Objective: All lines holding the string "from" are to be shown.

*** Dataset excerpt ***

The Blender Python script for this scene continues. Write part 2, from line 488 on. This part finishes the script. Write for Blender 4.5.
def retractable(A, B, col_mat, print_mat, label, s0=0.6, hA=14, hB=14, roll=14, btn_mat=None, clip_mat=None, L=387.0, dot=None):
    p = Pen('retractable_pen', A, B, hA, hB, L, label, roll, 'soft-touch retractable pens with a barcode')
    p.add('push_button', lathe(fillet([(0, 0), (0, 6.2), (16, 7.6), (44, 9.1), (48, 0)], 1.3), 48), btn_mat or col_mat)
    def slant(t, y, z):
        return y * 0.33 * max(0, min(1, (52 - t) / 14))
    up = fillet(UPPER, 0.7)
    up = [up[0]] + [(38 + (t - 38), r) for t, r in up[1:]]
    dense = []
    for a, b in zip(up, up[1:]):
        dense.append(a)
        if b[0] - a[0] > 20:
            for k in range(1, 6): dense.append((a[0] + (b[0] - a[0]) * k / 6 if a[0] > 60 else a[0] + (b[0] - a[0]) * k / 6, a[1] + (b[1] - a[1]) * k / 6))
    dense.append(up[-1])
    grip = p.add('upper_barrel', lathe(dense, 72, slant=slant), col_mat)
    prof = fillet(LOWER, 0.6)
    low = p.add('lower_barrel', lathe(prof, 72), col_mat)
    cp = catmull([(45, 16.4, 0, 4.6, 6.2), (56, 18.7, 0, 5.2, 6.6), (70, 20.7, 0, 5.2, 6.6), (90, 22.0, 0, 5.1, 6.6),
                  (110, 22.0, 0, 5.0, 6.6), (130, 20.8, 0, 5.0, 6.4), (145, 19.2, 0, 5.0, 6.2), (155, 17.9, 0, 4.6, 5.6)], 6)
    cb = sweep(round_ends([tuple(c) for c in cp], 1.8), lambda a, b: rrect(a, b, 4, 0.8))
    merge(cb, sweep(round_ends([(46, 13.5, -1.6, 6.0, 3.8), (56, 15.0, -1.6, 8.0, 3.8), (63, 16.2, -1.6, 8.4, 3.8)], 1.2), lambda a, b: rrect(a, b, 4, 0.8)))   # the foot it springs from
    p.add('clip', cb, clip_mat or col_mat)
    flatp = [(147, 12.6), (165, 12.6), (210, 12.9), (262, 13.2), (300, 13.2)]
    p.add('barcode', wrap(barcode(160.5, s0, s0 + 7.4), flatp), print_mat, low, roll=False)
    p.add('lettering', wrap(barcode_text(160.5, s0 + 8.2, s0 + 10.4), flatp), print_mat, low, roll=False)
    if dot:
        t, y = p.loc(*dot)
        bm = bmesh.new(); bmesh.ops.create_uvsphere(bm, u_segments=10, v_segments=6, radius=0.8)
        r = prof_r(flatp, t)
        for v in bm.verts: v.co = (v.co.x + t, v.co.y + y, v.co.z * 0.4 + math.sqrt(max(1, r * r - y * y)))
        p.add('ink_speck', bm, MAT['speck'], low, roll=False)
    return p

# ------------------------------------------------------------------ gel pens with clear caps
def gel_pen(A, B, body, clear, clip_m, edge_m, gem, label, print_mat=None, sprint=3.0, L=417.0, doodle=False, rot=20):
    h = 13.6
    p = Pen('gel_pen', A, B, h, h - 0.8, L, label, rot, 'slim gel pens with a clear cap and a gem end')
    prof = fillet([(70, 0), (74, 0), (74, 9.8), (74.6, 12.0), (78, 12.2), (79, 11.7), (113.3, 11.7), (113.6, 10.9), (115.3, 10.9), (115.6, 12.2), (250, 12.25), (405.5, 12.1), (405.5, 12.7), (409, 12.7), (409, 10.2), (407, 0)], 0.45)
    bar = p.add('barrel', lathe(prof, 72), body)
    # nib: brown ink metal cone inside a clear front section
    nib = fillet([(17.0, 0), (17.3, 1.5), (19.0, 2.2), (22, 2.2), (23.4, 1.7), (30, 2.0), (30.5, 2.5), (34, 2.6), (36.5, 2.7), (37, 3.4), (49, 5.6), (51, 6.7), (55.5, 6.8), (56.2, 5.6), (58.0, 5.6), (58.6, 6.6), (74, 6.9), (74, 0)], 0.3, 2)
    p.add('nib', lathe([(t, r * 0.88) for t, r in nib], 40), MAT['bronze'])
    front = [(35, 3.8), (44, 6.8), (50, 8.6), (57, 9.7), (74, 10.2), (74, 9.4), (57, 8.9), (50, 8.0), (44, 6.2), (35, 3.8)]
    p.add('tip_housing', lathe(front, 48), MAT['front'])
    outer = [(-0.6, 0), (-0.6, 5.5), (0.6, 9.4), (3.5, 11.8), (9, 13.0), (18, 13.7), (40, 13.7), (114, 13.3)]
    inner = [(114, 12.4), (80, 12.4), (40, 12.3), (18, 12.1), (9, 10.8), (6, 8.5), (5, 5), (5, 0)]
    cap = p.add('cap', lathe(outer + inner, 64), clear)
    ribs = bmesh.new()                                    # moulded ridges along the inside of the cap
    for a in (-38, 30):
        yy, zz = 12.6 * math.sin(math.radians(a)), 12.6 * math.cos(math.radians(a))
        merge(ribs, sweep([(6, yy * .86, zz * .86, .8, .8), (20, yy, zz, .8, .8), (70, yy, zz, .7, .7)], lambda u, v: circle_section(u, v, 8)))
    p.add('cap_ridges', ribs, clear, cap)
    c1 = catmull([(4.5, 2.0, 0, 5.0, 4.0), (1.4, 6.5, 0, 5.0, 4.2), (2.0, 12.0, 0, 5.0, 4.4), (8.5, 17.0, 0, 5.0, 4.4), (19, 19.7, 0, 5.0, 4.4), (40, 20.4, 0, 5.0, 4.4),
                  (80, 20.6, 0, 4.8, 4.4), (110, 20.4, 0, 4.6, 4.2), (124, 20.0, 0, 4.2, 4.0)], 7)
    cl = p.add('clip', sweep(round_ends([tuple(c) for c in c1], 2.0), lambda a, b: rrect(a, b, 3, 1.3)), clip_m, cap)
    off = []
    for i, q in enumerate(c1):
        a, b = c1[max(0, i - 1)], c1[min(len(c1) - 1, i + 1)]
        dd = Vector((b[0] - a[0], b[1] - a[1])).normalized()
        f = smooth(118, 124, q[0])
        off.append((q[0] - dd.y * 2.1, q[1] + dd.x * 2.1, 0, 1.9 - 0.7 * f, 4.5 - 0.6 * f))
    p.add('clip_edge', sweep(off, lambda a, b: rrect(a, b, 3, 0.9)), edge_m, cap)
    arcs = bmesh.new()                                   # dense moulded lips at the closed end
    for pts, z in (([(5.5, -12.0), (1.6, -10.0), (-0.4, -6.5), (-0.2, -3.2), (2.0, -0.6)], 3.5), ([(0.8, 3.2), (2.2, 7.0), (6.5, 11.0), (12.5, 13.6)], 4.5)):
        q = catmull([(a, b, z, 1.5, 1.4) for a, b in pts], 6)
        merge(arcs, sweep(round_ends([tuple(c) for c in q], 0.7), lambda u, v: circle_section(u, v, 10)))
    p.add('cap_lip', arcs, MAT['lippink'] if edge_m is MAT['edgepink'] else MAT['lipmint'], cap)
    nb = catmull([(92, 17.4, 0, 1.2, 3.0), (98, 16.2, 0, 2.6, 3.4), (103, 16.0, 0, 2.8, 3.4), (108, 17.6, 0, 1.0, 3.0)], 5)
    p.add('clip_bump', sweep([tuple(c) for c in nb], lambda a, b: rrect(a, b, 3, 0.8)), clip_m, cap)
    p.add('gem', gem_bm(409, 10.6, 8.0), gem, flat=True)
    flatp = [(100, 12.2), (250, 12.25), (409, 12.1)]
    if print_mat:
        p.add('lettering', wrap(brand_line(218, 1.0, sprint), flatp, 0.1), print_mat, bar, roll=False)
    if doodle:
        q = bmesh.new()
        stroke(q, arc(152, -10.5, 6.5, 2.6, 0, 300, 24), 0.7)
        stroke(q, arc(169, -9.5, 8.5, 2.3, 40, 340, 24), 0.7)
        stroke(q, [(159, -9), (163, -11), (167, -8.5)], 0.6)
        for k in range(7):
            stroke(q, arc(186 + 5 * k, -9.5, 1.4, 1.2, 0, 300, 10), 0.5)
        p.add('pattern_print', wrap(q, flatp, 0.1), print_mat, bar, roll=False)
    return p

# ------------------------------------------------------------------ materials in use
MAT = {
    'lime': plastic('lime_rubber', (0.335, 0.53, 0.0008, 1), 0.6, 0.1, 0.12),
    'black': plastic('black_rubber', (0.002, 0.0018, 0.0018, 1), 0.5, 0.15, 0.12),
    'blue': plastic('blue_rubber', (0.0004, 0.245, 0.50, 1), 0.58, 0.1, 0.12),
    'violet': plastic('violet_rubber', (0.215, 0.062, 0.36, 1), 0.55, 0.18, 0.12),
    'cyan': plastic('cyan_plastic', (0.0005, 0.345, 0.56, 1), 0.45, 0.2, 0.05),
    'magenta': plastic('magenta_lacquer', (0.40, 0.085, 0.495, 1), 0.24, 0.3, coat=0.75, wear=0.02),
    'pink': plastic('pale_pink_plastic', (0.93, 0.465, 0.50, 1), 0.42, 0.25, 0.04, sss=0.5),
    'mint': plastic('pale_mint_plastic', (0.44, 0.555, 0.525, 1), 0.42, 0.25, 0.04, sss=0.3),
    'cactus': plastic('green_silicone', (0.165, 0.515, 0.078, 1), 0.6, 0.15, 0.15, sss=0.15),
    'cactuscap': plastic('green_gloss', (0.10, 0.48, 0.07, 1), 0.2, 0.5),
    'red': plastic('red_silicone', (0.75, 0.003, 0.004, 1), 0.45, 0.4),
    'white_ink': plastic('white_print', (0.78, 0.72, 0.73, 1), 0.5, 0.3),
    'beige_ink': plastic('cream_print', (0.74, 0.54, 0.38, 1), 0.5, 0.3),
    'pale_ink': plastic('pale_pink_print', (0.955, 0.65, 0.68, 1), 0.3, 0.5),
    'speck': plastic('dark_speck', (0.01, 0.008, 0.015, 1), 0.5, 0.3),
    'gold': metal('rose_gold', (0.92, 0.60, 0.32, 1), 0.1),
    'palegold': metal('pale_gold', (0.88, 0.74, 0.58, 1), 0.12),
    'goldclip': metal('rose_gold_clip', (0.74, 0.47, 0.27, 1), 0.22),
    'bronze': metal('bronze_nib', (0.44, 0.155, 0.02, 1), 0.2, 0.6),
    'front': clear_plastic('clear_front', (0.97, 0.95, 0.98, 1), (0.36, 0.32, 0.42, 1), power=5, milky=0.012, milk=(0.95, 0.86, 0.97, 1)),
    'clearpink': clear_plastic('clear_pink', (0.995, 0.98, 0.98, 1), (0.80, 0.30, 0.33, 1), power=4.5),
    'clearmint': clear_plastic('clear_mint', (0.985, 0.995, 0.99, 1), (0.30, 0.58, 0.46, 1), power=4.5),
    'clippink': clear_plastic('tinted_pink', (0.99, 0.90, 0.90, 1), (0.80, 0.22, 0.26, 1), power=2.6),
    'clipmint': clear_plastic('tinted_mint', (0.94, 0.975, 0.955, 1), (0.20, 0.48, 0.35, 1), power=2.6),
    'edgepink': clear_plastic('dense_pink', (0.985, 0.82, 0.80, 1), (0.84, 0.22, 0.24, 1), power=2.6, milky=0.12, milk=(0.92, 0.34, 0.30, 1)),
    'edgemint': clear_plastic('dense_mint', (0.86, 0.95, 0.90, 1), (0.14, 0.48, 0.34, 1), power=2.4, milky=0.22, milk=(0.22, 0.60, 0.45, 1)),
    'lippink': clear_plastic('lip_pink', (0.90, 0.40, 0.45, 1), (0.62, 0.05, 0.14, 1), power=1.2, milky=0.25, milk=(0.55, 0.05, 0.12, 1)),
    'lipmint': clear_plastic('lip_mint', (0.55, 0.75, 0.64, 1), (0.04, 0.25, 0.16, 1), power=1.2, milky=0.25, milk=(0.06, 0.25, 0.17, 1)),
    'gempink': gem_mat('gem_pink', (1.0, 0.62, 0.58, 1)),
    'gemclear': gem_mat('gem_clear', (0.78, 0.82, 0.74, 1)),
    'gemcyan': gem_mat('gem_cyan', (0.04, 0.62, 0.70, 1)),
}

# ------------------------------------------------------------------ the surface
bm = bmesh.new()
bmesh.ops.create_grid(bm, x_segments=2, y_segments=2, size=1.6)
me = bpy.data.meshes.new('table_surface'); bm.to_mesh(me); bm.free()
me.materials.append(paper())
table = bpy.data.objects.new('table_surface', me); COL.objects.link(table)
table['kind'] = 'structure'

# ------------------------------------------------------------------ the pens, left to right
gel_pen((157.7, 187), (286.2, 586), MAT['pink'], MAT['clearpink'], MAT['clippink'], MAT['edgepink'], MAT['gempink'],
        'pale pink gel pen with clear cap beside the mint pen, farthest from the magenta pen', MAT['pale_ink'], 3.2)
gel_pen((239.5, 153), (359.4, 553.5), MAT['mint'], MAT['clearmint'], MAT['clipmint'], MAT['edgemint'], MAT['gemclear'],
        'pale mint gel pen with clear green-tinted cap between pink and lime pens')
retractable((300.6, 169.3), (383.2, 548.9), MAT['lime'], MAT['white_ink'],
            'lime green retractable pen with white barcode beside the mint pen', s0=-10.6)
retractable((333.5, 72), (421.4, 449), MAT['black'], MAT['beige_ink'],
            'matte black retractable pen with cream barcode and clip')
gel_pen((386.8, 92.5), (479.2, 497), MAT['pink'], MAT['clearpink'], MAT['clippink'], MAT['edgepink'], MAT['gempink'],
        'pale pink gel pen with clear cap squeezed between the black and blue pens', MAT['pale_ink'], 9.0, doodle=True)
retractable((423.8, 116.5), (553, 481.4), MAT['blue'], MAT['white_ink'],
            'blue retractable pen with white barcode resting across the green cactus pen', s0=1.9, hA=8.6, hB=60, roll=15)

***

Result of the task:
The Blender Python script for this scene continues. Write part 2, from line 488 on. This part finishes the script. Write for Blender 4.5.
    merge(cb, sweep(round_ends([(46, 13.5, -1.6, 6.0, 3.8), (56, 15.0, -1.6, 8.0, 3.8), (63, 16.2, -1.6, 8.4, 3.8)], 1.2), lambda a, b: rrect(a, b, 4, 0.8)))   # the foot it springs from
        'pale pink gel pen with clear cap beside the mint pen, farthest from the magenta pen', MAT['pale_ink'], 3.2)